Contact: Holly Foster
(315) 859-4068 [email protected]

From Welfare to Meaningful Work Through Education" Conference slated at Hamilton College

Is an 18-month employment training program enough to help a welfare recipient get a job? Or, should welfare recipients be entitled to receive a liberal arts education if they prove their motivation?

Welfare advocates and activists will meet to address these issues of poverty and education and more during a two-day conference, "From Welfare to Meaningful Work Through Education," at Hamilton College, Oct. 15-16.

The conference will bring together scholars, activists and citizens from the business, social services, academic and welfare community.

A co-organizer of the conference is Vivyan Adair, Hamilton assistant professor of women's studies and herself a former welfare recipient.

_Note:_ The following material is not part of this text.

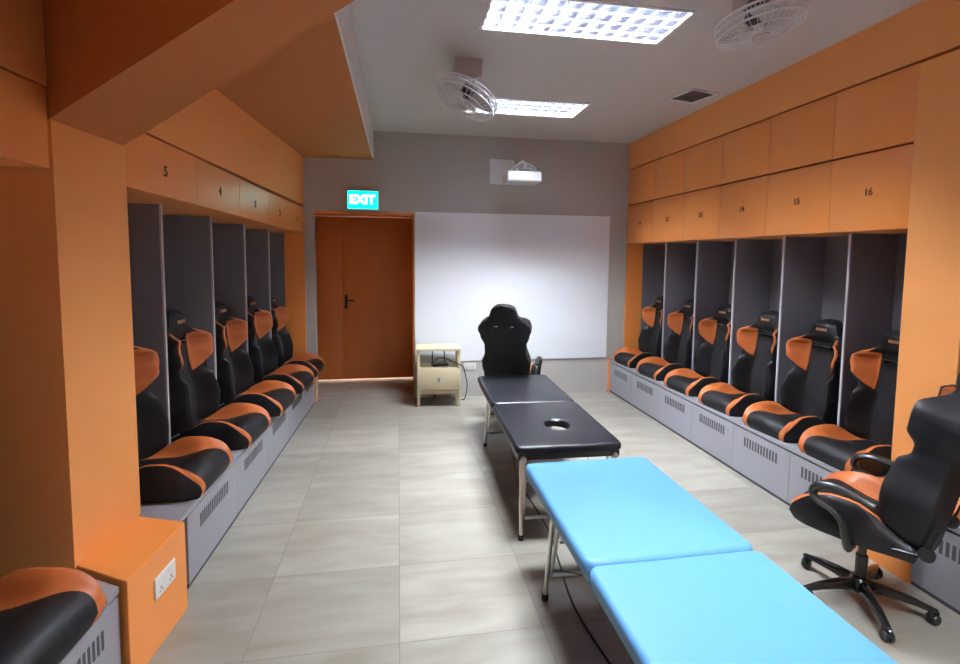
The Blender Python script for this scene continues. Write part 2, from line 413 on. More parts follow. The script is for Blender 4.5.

She says her own life "is evidence of the power of liberal arts education to move the poor from lives of desperation to lives filled with meaningful connections to work, family and community."

This conference is unique because it will include panels comprised of six women -- all former AFDC recipients -- who are now Ph.D.-holding professors, physicians and lawyers. Participants will meet in workshops to discuss, on a practical level, the long-term consequences of cyclical poverty and possible solutions.

Representatives from regional and local social services organizations and governmental bodies have been invited to attend.

The conference is sponsored by The Arthur Levitt Center for Public Affairs, the Freauhoff Foundation, The Kirkland Project for the Study of Gender, Society and Culture, Hamilton's dean of faculty, women's studies program and department of economics.